Saturday, April 10, 2010

Release the Hoard Potato!!

Last Saturday, my wife and I saw the new version of Clash of the Titans. We both enjoyed it: it was fun and exciting, and we both appreciated the nods to Harryhausen's original.

That said, the Fire of my Heart still liked the original more.

Heretic that I am, I prefer the remake.

I've heard a few people ask why they felt a need to remake the original. It's a question that comes up whenever a remake of anything hits the screen, but one questioner asked a much more cogent version: why, of all of Harryhausen's films, would they remake that one?

Answer: Because it's the one that needed it the most.

Please understand: when Clash came out in 1981, I was a 17-year-old Dungeons & Dragons player who'd grown up on Bulfinch's Mythology and Harryhausen's classics. I was the target market for that movie.
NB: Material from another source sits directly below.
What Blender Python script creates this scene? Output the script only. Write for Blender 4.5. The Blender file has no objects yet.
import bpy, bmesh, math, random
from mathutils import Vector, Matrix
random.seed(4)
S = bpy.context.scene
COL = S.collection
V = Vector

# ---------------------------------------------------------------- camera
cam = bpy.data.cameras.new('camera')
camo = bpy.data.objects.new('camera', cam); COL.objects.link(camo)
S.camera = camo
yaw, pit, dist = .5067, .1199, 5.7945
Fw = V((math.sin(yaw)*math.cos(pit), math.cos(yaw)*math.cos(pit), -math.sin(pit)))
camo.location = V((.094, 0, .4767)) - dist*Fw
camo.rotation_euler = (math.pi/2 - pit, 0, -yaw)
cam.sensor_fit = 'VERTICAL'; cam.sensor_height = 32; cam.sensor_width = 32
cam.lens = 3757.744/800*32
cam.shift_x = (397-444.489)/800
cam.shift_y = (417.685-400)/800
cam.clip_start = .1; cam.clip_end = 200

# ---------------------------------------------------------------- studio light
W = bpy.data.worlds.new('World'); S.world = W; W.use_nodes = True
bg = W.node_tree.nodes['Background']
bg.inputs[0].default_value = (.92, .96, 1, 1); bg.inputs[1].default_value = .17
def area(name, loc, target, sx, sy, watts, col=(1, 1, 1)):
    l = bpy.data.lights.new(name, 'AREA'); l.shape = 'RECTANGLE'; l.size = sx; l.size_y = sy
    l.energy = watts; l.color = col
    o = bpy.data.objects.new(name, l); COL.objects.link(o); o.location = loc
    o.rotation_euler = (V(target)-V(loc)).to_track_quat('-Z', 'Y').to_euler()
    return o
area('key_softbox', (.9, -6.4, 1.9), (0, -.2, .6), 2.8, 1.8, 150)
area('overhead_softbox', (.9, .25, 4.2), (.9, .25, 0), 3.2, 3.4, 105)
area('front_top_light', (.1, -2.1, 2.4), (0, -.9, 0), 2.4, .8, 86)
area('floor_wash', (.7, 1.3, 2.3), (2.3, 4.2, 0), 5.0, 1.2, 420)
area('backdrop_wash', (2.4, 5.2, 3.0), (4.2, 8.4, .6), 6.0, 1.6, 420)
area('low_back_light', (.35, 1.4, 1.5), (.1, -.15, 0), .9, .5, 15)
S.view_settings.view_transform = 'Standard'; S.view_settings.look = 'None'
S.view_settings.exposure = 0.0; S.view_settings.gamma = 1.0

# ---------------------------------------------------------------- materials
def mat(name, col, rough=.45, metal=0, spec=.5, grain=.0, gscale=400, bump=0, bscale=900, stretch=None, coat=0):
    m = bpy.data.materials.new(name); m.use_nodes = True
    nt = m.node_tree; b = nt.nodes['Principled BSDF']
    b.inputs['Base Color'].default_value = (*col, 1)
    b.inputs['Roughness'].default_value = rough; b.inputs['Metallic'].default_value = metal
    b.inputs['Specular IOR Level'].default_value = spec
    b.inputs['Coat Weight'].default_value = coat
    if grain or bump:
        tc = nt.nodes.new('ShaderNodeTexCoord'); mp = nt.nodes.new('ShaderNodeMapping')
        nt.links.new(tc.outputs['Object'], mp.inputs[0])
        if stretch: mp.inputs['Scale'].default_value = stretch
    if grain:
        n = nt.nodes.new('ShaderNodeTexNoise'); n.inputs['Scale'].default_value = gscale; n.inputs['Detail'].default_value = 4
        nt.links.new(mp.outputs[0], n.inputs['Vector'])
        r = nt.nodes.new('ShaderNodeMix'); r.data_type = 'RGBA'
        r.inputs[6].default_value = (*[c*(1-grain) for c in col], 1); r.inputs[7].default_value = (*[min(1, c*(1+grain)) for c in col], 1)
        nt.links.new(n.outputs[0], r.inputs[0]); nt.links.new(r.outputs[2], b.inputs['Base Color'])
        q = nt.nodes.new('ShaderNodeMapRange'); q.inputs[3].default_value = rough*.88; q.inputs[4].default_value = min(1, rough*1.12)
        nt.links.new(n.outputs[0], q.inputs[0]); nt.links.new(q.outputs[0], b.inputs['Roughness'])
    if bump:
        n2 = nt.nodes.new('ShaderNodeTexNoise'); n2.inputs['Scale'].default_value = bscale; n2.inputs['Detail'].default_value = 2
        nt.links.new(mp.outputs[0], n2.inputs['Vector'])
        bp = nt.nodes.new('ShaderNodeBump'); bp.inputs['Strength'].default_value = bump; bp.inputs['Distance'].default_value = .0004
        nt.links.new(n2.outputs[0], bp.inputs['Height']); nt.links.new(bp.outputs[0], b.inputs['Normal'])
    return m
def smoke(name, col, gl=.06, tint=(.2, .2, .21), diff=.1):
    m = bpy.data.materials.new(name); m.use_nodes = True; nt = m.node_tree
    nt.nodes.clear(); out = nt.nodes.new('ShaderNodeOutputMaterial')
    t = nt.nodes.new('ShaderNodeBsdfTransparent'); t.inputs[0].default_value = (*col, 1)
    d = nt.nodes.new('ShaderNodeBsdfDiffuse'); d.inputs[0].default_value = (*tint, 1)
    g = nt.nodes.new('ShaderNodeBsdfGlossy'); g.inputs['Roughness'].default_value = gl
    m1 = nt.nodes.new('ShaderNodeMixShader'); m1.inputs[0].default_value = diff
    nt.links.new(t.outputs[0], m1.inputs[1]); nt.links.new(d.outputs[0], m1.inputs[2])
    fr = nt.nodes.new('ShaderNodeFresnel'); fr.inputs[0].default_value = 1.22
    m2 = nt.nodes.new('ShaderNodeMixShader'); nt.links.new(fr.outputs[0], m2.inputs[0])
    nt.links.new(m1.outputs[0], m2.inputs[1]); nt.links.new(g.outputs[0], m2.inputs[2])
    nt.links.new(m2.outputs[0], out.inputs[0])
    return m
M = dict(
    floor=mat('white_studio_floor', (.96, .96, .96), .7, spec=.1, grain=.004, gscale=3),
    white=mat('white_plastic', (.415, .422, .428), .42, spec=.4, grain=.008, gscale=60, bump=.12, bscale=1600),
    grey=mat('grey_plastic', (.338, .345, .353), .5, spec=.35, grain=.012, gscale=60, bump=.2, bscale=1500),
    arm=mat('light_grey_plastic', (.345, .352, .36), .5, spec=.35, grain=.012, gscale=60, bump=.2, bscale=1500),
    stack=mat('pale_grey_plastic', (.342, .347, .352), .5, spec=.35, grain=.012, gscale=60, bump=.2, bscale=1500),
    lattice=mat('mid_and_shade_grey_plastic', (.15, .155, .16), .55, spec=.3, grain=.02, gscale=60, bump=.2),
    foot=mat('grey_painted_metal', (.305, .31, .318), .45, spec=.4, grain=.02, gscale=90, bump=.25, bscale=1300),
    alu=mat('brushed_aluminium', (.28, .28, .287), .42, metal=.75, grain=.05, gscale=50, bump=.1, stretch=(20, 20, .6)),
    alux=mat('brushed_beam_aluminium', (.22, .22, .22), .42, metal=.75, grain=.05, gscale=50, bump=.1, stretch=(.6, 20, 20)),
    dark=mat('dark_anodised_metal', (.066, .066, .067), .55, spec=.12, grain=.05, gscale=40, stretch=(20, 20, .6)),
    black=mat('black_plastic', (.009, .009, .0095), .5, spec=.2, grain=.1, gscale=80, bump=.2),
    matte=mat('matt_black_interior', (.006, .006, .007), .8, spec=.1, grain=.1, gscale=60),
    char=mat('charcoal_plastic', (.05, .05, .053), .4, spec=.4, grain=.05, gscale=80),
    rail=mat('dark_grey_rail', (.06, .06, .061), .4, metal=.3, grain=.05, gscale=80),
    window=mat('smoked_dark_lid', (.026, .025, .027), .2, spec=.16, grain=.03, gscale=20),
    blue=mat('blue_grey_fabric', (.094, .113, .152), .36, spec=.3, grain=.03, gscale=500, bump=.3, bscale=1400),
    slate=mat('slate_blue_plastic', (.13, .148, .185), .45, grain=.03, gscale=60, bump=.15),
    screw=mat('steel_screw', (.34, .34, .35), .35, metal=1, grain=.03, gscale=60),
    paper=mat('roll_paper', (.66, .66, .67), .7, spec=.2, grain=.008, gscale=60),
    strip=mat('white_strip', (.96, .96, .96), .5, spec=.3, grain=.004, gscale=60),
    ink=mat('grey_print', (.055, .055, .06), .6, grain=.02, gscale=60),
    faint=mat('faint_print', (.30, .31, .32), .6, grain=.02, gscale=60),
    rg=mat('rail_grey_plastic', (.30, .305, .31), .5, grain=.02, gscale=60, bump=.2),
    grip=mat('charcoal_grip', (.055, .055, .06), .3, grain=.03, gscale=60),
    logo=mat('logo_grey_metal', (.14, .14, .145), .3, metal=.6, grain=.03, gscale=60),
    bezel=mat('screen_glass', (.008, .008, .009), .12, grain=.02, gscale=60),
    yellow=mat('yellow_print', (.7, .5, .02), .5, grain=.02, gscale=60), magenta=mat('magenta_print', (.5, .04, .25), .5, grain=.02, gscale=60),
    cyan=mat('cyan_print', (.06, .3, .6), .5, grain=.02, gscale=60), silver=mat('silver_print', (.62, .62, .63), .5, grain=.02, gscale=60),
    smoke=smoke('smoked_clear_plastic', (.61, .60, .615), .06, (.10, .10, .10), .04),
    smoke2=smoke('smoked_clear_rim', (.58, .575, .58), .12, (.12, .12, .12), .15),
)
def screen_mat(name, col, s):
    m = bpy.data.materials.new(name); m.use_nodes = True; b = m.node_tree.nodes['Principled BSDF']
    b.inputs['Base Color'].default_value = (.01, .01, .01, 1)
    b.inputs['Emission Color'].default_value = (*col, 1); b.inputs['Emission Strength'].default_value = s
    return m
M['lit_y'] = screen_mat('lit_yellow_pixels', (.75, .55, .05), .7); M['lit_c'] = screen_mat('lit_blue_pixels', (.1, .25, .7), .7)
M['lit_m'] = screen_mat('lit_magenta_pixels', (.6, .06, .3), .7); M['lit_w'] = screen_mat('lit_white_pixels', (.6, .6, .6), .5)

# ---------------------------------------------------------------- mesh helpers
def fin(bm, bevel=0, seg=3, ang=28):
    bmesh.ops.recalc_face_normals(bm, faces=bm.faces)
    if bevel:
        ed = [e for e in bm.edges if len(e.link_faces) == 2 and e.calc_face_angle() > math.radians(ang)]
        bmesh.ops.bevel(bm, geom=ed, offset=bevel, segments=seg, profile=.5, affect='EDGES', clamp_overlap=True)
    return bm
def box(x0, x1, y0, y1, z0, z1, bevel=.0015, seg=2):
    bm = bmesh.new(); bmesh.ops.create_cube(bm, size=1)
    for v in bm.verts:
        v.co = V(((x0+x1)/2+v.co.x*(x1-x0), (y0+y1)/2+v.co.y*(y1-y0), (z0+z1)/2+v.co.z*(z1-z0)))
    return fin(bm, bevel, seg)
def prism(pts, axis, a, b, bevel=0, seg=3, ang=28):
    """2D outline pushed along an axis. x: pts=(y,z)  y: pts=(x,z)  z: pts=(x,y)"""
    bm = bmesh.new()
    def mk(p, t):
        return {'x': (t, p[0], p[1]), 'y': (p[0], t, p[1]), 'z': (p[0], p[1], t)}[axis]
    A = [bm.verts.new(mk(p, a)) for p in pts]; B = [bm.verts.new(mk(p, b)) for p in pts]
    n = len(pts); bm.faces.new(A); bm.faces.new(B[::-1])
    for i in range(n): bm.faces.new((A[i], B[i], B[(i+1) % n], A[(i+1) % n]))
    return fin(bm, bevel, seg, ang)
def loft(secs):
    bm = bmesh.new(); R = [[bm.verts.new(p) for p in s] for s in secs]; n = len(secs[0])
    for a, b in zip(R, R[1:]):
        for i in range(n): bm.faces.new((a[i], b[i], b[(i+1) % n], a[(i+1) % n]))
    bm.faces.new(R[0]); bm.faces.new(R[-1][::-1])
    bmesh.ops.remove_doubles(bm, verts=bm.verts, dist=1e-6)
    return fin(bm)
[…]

I liked it. I enjoyed it a great deal.

But it didn't quite click.

The original Clash of the Titans didn't quite know what it wanted to be. It was Harryhausen's last film, and the only film he made in the post-Star Wars era. Hollywood still hadn't quite figured out the transformation of High Adventure SF/Fantasy from B Movie to Blockbuster. Clash demonstrated that, even when you throw a Star Wars-sized budget, big names like Lawrence Olivier, and a blatant R2-D2 clone at a B movie, it remains a B movie in its heart and soul.*

As I said, Your Teenaged Serpent enjoyed and appreciated the art of the "B" in those bygone days. Broadcast TV was full of them, and I didn't watch Movie Macabre just because of Cassandra Peterson's wardrobe

When I went to see Clash, though, I confess I was hoping for something more—and last weekend, I finally got it.

The remake is the movie I wanted to see when I was 17.




*It wasn't the first movie to demonstrate this, and it was far from the last.